- What is asked -
Output exactly, and only, the lines from the line containing "The Blender Python" through the line containing "for i in range(4): tin('tuna', -.066", both included.

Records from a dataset

——————————

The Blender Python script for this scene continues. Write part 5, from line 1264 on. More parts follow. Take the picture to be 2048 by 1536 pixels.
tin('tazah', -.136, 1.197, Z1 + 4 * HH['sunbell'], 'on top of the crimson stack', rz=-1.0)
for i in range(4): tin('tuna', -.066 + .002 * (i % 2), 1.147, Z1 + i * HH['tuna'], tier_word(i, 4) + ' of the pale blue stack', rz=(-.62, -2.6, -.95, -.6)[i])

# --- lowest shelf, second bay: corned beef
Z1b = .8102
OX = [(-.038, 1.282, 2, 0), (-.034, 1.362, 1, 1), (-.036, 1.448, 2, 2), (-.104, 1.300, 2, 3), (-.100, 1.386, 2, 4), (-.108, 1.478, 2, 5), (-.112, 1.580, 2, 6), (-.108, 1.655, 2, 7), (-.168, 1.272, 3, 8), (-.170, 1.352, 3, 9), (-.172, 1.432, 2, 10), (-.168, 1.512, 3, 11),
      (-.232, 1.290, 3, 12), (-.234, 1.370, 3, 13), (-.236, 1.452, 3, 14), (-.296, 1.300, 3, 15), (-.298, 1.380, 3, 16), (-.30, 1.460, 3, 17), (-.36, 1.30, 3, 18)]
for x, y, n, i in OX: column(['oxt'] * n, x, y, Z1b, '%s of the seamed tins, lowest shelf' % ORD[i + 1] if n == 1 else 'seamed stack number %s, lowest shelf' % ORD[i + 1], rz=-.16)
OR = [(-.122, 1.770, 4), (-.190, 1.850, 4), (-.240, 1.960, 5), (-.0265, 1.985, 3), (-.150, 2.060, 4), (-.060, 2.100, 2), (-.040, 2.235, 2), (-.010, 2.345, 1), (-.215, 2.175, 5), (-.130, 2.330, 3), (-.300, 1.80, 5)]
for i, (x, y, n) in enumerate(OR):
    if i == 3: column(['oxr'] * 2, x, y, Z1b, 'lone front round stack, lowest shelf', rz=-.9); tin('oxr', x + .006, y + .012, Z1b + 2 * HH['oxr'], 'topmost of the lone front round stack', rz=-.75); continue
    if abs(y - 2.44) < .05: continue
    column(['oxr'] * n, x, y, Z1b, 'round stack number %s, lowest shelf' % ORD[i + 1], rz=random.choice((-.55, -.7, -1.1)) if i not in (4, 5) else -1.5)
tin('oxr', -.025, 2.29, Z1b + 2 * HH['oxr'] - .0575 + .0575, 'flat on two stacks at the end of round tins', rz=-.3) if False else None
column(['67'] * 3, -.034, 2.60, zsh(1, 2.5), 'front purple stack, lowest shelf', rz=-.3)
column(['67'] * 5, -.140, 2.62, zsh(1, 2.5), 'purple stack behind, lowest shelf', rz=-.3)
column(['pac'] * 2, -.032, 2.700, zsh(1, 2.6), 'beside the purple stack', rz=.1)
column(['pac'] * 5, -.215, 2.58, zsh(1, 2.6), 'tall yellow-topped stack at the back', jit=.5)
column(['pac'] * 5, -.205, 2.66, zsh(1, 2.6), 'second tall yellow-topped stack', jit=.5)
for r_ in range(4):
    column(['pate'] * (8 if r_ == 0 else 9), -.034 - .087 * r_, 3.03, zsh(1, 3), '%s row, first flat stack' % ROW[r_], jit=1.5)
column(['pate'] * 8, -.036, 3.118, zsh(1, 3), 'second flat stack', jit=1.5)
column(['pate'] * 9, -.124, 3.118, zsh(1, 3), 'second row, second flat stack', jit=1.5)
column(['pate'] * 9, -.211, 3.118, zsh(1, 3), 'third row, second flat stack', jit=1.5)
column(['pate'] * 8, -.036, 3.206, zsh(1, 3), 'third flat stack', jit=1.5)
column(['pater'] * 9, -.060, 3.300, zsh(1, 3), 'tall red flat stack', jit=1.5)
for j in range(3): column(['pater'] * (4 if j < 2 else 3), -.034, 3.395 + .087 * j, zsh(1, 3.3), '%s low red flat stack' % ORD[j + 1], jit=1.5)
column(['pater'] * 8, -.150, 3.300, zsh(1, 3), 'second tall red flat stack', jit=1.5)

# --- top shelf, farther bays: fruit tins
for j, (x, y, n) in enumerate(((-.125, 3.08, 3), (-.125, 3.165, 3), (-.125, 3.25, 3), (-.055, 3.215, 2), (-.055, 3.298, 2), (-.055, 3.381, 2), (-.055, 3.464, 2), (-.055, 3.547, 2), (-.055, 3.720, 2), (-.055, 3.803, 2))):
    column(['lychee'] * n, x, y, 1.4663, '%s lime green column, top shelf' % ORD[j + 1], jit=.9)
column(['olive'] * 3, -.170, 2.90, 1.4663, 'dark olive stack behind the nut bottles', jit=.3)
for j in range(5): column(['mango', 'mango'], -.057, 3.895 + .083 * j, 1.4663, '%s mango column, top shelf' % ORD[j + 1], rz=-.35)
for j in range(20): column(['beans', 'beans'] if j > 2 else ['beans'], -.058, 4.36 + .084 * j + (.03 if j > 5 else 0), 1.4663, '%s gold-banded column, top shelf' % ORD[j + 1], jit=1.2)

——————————

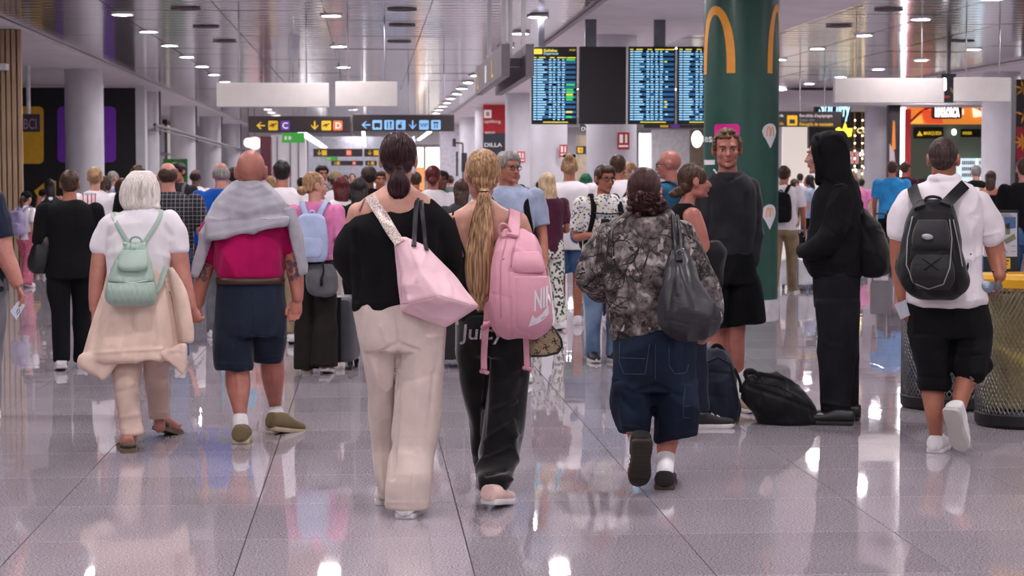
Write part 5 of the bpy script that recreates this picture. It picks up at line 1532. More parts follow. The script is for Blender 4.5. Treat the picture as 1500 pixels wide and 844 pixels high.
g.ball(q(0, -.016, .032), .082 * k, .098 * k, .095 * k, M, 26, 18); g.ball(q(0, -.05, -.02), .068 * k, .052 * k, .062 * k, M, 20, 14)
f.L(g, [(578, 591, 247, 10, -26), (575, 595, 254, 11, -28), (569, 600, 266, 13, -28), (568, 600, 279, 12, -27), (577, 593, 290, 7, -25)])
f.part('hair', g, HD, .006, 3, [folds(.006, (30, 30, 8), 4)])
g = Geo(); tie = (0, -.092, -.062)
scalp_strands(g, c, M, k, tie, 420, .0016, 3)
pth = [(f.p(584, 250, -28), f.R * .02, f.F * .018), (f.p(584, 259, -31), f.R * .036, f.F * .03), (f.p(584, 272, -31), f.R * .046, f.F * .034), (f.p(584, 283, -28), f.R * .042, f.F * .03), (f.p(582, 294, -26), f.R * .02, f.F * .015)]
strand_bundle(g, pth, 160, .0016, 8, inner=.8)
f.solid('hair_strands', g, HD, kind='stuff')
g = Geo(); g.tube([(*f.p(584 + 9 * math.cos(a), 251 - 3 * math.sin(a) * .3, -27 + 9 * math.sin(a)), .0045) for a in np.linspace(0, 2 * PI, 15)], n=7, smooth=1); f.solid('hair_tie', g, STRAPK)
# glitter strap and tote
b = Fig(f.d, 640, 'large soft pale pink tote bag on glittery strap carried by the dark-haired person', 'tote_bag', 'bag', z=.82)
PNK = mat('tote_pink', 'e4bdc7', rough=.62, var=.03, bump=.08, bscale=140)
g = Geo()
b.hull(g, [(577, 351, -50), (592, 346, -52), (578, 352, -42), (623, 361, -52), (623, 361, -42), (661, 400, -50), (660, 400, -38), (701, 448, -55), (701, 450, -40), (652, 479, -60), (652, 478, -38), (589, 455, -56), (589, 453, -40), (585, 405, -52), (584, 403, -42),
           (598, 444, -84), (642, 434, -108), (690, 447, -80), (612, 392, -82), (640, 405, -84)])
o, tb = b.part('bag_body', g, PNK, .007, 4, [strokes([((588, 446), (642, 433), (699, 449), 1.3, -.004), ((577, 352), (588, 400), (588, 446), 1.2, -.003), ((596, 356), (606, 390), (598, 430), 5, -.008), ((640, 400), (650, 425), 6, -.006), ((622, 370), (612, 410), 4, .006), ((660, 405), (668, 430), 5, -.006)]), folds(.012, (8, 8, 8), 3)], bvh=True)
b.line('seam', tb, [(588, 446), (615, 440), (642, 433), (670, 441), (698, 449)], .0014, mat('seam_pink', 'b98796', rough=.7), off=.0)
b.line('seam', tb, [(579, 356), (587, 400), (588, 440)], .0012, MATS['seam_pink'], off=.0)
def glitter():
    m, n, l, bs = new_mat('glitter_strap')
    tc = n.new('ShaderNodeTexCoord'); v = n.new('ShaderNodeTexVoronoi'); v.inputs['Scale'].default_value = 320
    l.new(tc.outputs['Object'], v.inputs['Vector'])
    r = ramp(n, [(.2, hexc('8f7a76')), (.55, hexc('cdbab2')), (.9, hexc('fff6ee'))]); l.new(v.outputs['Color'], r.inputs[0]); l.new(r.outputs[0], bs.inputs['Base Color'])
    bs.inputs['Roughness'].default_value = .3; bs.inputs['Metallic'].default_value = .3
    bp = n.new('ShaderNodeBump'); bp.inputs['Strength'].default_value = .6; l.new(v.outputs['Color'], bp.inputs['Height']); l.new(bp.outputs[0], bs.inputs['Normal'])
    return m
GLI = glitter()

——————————

- Result -
The Blender Python script for this scene continues. Write part 5, from line 1264 on. More parts follow. Take the picture to be 2048 by 1536 pixels.
tin('tazah', -.136, 1.197, Z1 + 4 * HH['sunbell'], 'on top of the crimson stack', rz=-1.0)
for i in range(4): tin('tuna', -.066 + .002 * (i % 2), 1.147, Z1 + i * HH['tuna'], tier_word(i, 4) + ' of the pale blue stack', rz=(-.62, -2.6, -.95, -.6)[i])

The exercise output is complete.